2019/09/24
海外のレジリエンス調査研究ナナメ読み!
サイバー事故は顧客獲得にも影響
この問題意識がより具体的に現れているのが図1である。「C-Suite」とはCEO、CFO、COO、CIOなど、経営を司っている責任者の総称である。サイバーセキュリティ事故によって、回答したC-Suiteのうち48%が自社が新たな顧客を獲得する能力が損なわれ51%が自社のレピュテーションが損なわれたと答えている。
また図2は、誰の意見(または認識)が組織のセキュリティに関する意思決定に最も影響を及ぼしているかという問いに対する回答の結果である。調査においては各選択肢に順位をつけて答えさせたようであり、図中の緑色の部分は、その選択肢を1位か2位に位置づけた回答者の割合を示している。
まずトップに役員や取締役が来るのは当然として、本報告書では顧客や協業相手、および規制当局が重要な位置を占めており、これらが部門長(Line-of-business leaders)と同等以上の影響力を持つとみなされている点に着目している。
しかしながら顧客や協業相手に対しては、内部情報を直接示してコミュニケーションをとることができないため、現在の自組織のセキュリティの現状を説明することが困難である。したがってセキュリティ能力を測定し、具体的なデータを社外に示せるようにすることが重要になるのであろう。
本報告書ではセキュリティ能力を測定する具体的な手法については特に触れられておらず、恐らくForrester Consulting社かBitSight社が彼らのビジネスとしてそのような手法を提供しているのだと思われるが、セキュリティ能力の測定のしかたを改善することによって回答者が期待している効果が図3のように示されている。
なお図3に「Improved SPM」と書かれているが、ここでのSPMは文脈上「Security Performance Management」の略ではなく「Security Performance Measurement」の略であることに注意されたい。
セキュリティ能力の測定のしかたを改善することによって、自社のセキュリティプログラムに対する役員や取締役からの信頼が高まることが期待されるのは当然といえる。しかしながら同様に事業継続、従業員や顧客のプライバシーと安全、レピュテーションにおいても改善が期待されていることが示されている。
これは見方を変えれば、情報セキュリティがサイバーセキュリティ事故やプライバシーだけでなく、事業継続やレピュテーションなども含めて広範囲に影響をおよぼすということが認識されていることの現れであると言えよう。
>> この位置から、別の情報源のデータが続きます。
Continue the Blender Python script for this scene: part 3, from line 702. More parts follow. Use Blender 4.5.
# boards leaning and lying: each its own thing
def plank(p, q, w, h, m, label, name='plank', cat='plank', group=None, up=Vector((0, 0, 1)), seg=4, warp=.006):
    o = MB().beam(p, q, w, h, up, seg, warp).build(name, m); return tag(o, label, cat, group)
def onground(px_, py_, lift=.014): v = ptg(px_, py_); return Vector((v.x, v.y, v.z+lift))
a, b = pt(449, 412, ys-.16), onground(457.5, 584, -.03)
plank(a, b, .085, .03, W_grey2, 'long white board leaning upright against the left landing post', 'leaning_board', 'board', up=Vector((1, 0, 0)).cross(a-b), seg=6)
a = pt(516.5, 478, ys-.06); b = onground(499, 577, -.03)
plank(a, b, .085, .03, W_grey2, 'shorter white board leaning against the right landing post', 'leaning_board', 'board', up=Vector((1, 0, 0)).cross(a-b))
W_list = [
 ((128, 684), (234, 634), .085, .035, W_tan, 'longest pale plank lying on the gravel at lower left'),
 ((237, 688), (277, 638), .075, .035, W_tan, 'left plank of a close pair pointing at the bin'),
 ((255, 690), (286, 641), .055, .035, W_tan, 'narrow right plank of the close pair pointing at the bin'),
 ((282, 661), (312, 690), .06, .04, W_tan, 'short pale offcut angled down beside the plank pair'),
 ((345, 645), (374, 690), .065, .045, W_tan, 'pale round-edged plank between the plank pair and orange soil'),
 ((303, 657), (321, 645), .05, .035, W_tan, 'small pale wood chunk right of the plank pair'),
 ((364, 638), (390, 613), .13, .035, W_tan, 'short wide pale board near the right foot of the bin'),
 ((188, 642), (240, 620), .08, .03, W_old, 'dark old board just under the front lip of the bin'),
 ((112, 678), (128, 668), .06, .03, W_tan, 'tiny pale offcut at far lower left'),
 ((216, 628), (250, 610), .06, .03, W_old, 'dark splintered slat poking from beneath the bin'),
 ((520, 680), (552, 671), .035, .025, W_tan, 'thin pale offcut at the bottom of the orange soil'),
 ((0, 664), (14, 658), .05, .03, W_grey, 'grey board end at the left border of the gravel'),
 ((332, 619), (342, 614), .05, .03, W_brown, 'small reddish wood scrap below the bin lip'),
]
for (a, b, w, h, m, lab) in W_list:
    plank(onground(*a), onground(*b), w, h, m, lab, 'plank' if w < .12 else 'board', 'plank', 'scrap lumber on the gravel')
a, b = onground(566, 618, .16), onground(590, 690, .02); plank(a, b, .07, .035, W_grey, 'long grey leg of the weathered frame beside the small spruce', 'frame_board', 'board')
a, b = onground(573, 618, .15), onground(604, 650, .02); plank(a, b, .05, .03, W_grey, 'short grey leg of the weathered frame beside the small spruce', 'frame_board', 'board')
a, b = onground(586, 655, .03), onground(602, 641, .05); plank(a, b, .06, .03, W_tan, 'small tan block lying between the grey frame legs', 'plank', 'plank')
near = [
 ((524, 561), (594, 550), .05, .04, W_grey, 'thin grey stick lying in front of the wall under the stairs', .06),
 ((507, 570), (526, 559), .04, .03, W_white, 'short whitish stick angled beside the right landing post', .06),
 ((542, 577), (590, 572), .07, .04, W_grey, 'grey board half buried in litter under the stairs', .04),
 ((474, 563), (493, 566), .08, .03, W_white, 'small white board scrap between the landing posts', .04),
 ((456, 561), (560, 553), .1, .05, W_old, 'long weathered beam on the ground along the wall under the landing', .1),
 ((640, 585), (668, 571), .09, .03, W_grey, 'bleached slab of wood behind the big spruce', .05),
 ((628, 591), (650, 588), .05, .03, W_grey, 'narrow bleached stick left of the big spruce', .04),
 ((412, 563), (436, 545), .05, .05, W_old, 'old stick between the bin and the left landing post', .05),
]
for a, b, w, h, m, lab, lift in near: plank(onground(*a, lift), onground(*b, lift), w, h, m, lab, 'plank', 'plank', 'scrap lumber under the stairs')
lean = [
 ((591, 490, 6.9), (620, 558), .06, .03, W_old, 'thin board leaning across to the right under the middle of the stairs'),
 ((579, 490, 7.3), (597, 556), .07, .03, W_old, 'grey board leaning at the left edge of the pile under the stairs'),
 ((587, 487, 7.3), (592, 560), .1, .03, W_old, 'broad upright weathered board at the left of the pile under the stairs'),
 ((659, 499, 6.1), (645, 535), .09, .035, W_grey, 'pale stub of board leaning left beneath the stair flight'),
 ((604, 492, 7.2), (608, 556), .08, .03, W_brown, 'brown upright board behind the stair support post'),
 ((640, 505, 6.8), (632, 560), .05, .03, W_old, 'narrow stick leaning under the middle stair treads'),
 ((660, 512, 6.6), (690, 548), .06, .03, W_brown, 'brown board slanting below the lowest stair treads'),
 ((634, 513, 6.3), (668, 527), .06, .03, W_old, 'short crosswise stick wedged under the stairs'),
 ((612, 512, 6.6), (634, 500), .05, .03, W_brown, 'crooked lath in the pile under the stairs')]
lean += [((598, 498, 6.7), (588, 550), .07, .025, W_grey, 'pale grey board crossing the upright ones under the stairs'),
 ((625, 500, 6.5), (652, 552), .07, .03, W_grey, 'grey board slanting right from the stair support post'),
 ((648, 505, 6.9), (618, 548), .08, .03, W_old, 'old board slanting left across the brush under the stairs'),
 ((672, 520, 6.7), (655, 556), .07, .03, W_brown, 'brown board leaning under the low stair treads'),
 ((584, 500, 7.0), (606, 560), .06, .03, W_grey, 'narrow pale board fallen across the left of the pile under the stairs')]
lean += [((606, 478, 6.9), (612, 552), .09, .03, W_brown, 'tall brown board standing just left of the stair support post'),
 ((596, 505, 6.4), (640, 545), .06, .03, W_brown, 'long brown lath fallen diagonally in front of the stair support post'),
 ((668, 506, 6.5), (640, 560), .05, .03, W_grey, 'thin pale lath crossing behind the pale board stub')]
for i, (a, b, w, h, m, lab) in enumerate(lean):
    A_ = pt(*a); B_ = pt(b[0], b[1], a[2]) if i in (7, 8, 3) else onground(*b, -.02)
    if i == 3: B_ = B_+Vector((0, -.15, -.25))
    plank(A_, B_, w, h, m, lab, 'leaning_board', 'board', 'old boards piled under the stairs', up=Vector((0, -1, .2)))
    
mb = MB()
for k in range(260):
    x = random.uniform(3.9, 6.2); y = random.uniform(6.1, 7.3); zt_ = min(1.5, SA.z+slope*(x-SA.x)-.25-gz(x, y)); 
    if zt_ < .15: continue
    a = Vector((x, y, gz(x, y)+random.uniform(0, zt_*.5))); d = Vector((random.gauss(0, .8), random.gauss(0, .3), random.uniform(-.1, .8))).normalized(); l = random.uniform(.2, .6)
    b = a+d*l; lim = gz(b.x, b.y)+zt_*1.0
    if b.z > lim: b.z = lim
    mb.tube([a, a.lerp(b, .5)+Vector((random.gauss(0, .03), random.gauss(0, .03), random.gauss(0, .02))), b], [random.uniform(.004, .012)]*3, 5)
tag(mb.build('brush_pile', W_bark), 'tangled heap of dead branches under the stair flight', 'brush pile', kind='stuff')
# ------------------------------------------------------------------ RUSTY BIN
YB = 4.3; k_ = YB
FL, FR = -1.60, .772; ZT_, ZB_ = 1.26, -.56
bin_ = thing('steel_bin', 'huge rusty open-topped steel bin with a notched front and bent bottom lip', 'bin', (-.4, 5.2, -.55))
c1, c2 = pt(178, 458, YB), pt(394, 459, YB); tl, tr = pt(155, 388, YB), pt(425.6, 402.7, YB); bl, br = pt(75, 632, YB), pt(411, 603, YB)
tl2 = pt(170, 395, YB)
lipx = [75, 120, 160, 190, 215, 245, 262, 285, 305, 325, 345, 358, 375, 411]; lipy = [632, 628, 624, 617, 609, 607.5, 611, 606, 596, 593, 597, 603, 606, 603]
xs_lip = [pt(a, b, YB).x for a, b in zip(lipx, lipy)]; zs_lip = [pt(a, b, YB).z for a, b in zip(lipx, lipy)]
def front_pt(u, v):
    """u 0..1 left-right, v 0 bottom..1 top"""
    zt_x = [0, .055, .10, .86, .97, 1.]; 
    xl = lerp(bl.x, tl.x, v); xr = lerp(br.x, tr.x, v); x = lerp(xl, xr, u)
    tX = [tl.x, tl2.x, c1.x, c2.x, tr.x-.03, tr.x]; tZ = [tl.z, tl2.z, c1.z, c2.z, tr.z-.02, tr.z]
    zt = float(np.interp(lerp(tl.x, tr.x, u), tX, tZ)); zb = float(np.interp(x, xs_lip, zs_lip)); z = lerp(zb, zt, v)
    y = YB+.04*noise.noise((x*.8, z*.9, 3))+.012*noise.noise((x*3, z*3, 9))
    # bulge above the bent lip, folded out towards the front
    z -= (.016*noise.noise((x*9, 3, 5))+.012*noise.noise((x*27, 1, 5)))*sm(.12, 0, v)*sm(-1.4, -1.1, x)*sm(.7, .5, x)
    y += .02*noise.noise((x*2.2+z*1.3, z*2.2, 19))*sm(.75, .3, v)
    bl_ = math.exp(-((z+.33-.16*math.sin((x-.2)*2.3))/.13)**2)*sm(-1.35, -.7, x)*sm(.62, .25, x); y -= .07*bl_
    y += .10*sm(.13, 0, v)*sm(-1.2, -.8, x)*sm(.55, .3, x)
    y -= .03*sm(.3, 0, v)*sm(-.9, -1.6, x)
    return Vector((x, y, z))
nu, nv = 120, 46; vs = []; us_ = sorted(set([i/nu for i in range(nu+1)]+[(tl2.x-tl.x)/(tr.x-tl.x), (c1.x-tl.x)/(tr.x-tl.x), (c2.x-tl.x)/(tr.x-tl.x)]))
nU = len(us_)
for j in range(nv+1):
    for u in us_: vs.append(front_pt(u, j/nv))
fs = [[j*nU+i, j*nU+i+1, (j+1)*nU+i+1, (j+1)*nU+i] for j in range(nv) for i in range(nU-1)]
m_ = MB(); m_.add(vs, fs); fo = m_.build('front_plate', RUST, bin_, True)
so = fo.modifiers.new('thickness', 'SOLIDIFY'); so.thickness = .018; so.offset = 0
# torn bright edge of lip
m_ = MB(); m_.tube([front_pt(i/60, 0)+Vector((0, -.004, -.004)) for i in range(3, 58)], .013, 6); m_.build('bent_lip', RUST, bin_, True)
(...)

本報告書ではこれら以外にも、セキュリティ能力の測定がセキュリティプログラムの効率向上や予算獲得に寄与するといった興味深いデータもあり、セキュリティ能力マネジメントがどのようにビジネスに寄与するかを示すことが試みられている。情報セキュリティ対策に問題意識を持たれている読者の皆様にご一読をお勧めしたい。
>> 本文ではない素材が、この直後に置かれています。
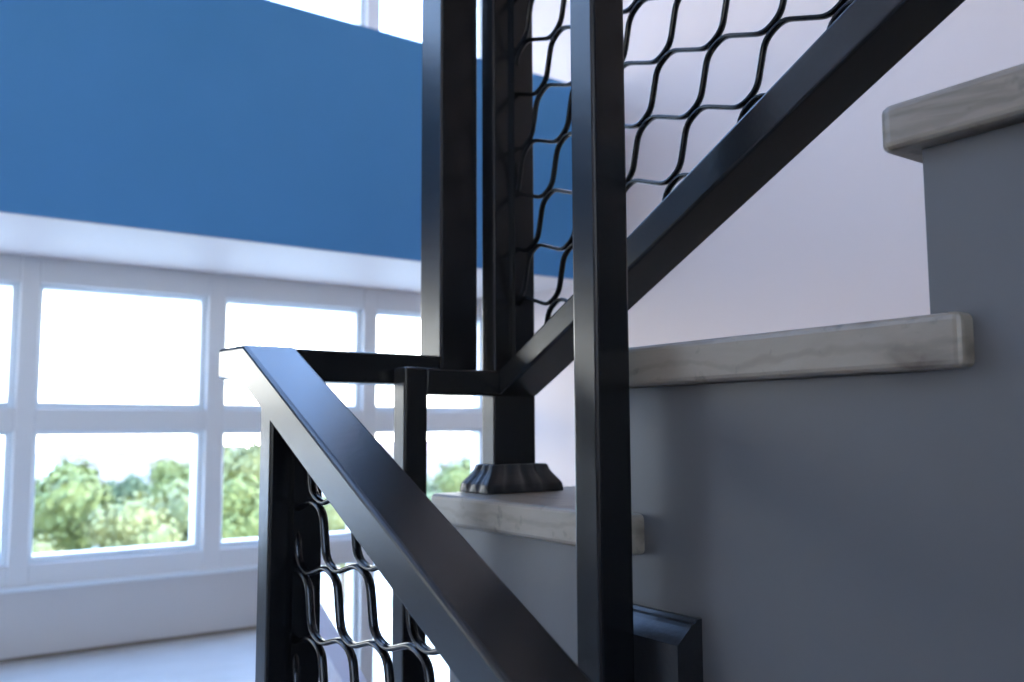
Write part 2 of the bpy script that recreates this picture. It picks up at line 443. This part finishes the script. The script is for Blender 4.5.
for i, (px, d, s, kd, lab) in enumerate(trees):
    a = az(px); e = empty('tree', (d*math.sin(a), d*math.cos(a), -9.2)); e.rotation_euler.z = i*1.7; e.scale = (s, s, s)
    tag(e, lab, 'tree', 'trees outside the windows')
    c = bpy.data.objects.new('crown', protos[kd][0]); C.objects.link(c); c.parent = e; c.location = (0, 0, 4.1)
    t = bpy.data.objects.new('trunk', protos[kd][1]); C.objects.link(t); t.parent = e
houses = [(190, 120, 13, 5.5, 'pale low house with pink roof far beyond the trees, right side of the wide pane'),
          (120, 150, 16, 6, 'pale house with pink roof farthest off above the middle trees'),
          (425, 130, 12, 6, 'pale house with pink roof far off in the gap beside the newel')]
for px, d, w, h, lab in houses:
    a = az(px); e = empty('house', (d*math.sin(a), d*math.cos(a), -9.2)); tag(e, lab, 'house', 'houses beyond the trees')
    e.rotation_euler.z = -a
    def hp(name, bm, m, par):
        o = link(name, bm, m); o.parent = par; return o
    def lb(x0, x1, y0, y1, z0, z1):
        bm = bmesh.new(); box(bm, x0, x1, y0, y1, z0-ZO, z1-ZO); return bm
    hp('wall', lb(-w/2, w/2, -4, 4, 0, h), M['render'], e)
    bm = bmesh.new(); prism(bm, [(-4.5, h-ZO), (4.5, h-ZO), (0, h+1.6-ZO)], -w/2-.4, w/2+.4); hp('roof', bm, M['roof'], e)
    for k in range(4):
        x = -w/2+w*(k+.5)/4
        hp('window', lb(x-.6, x+.6, -4.05, -4.0, h-2.2, h-.9), M['dglass'], e)

# ------------------------------------------------------------------ light
W = bpy.data.worlds.new('sky'); bpy.context.scene.world = W; W.use_nodes = True
nt = W.node_tree; bg = nt.nodes['Background']
tc = nt.nodes.new('ShaderNodeTexCoord'); sx = nt.nodes.new('ShaderNodeSeparateXYZ'); rp = nt.nodes.new('ShaderNodeValToRGB')
rp.color_ramp.elements[0].position = 0.; rp.color_ramp.elements[0].color = (1, .97, .90, 1)
rp.color_ramp.elements[1].position = .8; rp.color_ramp.elements[1].color = (.26, .47, 1, 1)
e = rp.color_ramp.elements.new(.14); e.color = (.94, .95, .96, 1)
e = rp.color_ramp.elements.new(.35); e.color = (.42, .62, 1, 1)
e = rp.color_ramp.elements.new(.23); e.color = (.50, .67, 1, 1)
nt.links.new(tc.outputs['Generated'], sx.inputs[0]); nt.links.new(sx.outputs['Z'], rp.inputs['Fac'])
nt.links.new(rp.outputs['Color'], bg.inputs['Color']); bg.inputs['Strength'].default_value = 6.0
sd = bpy.data.lights.new('sun', 'SUN'); sd.energy = 5; sd.angle = .01; sd.color = (1, .95, .85)
so = bpy.data.objects.new('sun', sd); C.objects.link(so)
so.rotation_euler = Vector((.75, -.35, .9)).to_track_quat('Z', 'Y').to_euler()

# ------------------------------------------------------------------ camera
cd = bpy.data.cameras.new('camera'); cam = bpy.data.objects.new('camera', cd); C.objects.link(cam)
yaw, pit, rol = .618214928, .0967180521, -.00450227895
fw = Vector((math.sin(yaw)*math.cos(pit), math.cos(yaw)*math.cos(pit), math.sin(pit)))
rt = Vector((math.cos(yaw), -math.sin(yaw), 0)); uu = rt.cross(fw)
r2 = rt*math.cos(rol)+uu*math.sin(rol); u2 = -rt*math.sin(rol)+uu*math.cos(rol)
mw = Matrix.Identity(4)
for i in range(3): mw[i][0] = r2[i]; mw[i][1] = u2[i]; mw[i][2] = -fw[i]
mw[2][3] = ZO
cam.matrix_world = mw
cd.sensor_width = 36; cd.lens = 904.8*36/1024; cd.clip_start = .02; cd.clip_end = 2000
cd.dof.use_dof = True; cd.dof.focus_distance = .82; cd.dof.aperture_fstop = 6.3
sc = bpy.context.scene; sc.camera = cam
sc.view_settings.view_transform = 'Standard'; sc.view_settings.look = 'None'
sc.view_settings.gamma = 1; sc.view_settings.use_curve_mapping = False
sc.view_settings.exposure = .82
■ 報告書本文の入手先(PDF16ページ/約0.4MB)
https://info.bitsight.com/forrester-study-security-performance-management
注1) 市場調査会社であるForrester Research社(https://forrester.com/)の子会社である。
注2) 筆者が「security performance management」でGoogleにて検索したところ、Forrester Research社とBitSight社のWebサイトしかマッチしなかったので、彼らが独自に提唱している概念かもしれない。もし一般的に用いられている適切な訳語があれば、ご教示いただければ幸いである。
注3)調査にあたっては恐らく同社の顧客など取引先に回答を依頼していると思われる。ちなみに本報告書の Appendix A(調査手法の説明)に、回答者に対して若干の謝礼(small monetary incentive)が支払われているとの記載がある。